What to work on: Omit all pictures, then retype the data exactly as given.

Material provided:
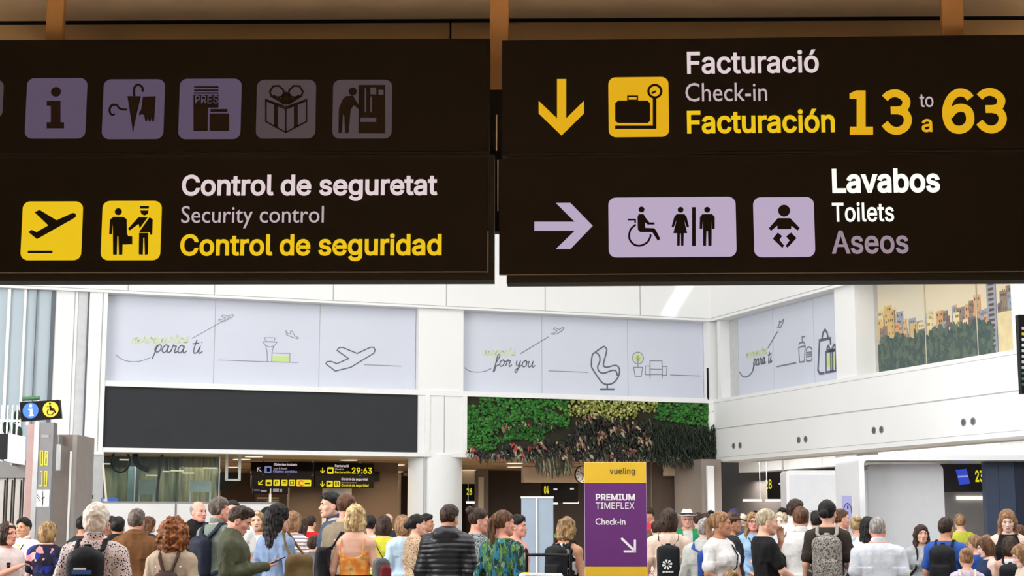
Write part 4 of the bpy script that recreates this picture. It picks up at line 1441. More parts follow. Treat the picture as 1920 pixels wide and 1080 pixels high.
# grey lockers and left service front
FL = facing(172, 92, -19)
o = thing('grey_cabinet', 'pale grey service cabinet with two dark handles behind the white hoarding', 'cabinet', FL.M)
pxbox(MB(), FL, 150, 847, 192, 1040, -0.5, 0).build('body', mat('pale_grey_laminate', (186, 186, 186), 0.5), o)
g = MB()
for x, y0, y1 in ((160.5, 888, 936), (173, 890, 936)):
    pxbox(g, FL, x - 0.5, y0, x + 0.5, y1, 0, 0.004)
g.build('door_gap', MULL, o)
g = MB()
for x, y0, y1 in ((160.5, 893, 901), (160.5, 928, 936), (173, 928, 935)):
    pxbox(g, FL, x - 1.1, y0, x + 1.1, y1, 0, 0.02)
g.build('handle', BLACKM, o)
pxbox(MB(), FL, 150, 846, 194, 852, -0.55, 0.03).build('cornice', WHITEM, o)
f = facing(197, 92, -19).shifted(0.1)
o = thing('pale_pole', 'pale slanting pole beside the grey cabinet and the work area', 'pole', f.M)
a, b = f.at(193, 868), f.at(200, 945)
MB().tube([(a[0], a[1], 0), (b[0], b[1], 0), (b[0] + 0.05, 0.0, 0)], 0.022, 8).build('tube', CREAM, o)
f = facing(208, 92, -19)
o = thing('blue_sign_board', 'small blue board with white mark peeking over the white hoarding', 'sign', f.shifted(-0.1).M)
f = f.shifted(-0.1)
pxbox(MB(), f, 190, 934, 221, 950, -0.02, 0).build('board', mat('cobalt_board', (52, 104, 190), 0.5), o)
g = pxbox(MB(), f, 192, 935, 194, 941, 0, 0.004)
pxbox(g, f, 196, 935, 198, 941, 0, 0.004)
g.build('mark', WHITEM, o)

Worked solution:
Write part 4 of the bpy script that recreates this picture. It picks up at line 1441. More parts follow. Treat the picture as 1920 pixels wide and 1080 pixels high.
# grey lockers and left service front
FL = facing(172, 92, -19)
o = thing('grey_cabinet', 'pale grey service cabinet with two dark handles behind the white hoarding', 'cabinet', FL.M)
pxbox(MB(), FL, 150, 847, 192, 1040, -0.5, 0).build('body', mat('pale_grey_laminate', (186, 186, 186), 0.5), o)
g = MB()
for x, y0, y1 in ((160.5, 888, 936), (173, 890, 936)):
    pxbox(g, FL, x - 0.5, y0, x + 0.5, y1, 0, 0.004)
g.build('door_gap', MULL, o)
g = MB()
for x, y0, y1 in ((160.5, 893, 901), (160.5, 928, 936), (173, 928, 935)):
    pxbox(g, FL, x - 1.1, y0, x + 1.1, y1, 0, 0.02)
g.build('handle', BLACKM, o)
pxbox(MB(), FL, 150, 846, 194, 852, -0.55, 0.03).build('cornice', WHITEM, o)
f = facing(197, 92, -19).shifted(0.1)
o = thing('pale_pole', 'pale slanting pole beside the grey cabinet and the work area', 'pole', f.M)
a, b = f.at(193, 868), f.at(200, 945)
MB().tube([(a[0], a[1], 0), (b[0], b[1], 0), (b[0] + 0.05, 0.0, 0)], 0.022, 8).build('tube', CREAM, o)
f = facing(208, 92, -19)
o = thing('blue_sign_board', 'small blue board with white mark peeking over the white hoarding', 'sign', f.shifted(-0.1).M)
f = f.shifted(-0.1)
pxbox(MB(), f, 190, 934, 221, 950, -0.02, 0).build('board', mat('cobalt_board', (52, 104, 190), 0.5), o)
g = pxbox(MB(), f, 192, 935, 194, 941, 0, 0.004)
pxbox(g, f, 196, 935, 198, 941, 0, 0.004)
g.build('mark', WHITEM, o)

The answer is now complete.